I have grown to dislike hot weather... and that's remarkable because I grew up in largely un-airconditioned homes in central Alabama. Sometime around the eighth grade my parents installed A/C in their home, but I often spent summers at my grandparents' dairy farm. Their farmhouse never got A/C. My grandmother lived there until she was 96, when she had to enter a nursing home that was, thankfully, air-conditioned.
How did people on the farm survive? They drank water, they stayed out of the sun whenever possible, they built porches around several sides of their houses to catch a breeze from whatever direction, they avoided activity between 2 and 4 in the afternoon, and they used fans. I wonder, what happened to my grandparents' Emerson fans?

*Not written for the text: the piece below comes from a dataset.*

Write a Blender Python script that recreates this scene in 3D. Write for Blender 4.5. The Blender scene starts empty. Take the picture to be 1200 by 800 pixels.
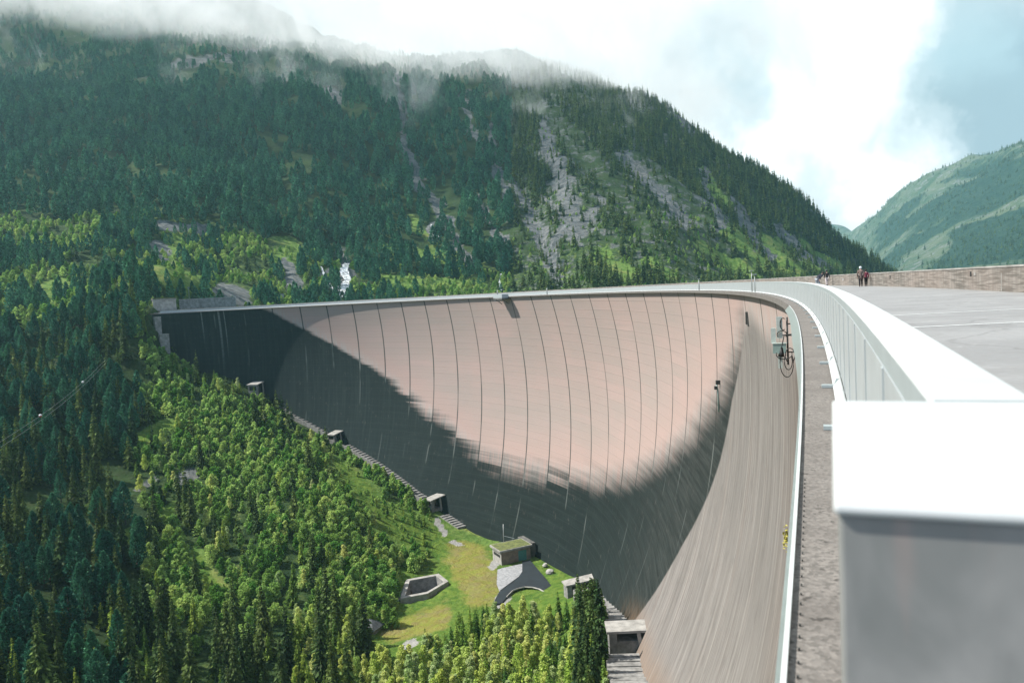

When I entered Georgia Tech in June 1972, the dorm was not air-conditioned. These days colleges and universities must market their residence halls as attractive places to live. Ha! Georgia Tech's freshman dorms were essentially an army barracks. By the time I became a sophomore, I had made some friends who got me into their recently modernized (and A/C-equipped) dorm suite. Later I got used to working in large computer rooms in which the prevailing temperature was 55-60, and I lost my acclimatization to hot weather... an uncomfortable fact, given that the first house Gail and I bought when we married was only partly air-conditioned. I remedied that a year later. Except for a few hotel rooms in Europe during the summer, I've been comfortably cool since.
Sometimes I think -- or, more accurately, fantasize -- about retiring on the Oregon coastline where average summer temperatures are in the upper 60s and highs above 80 are rare. That sounds nice.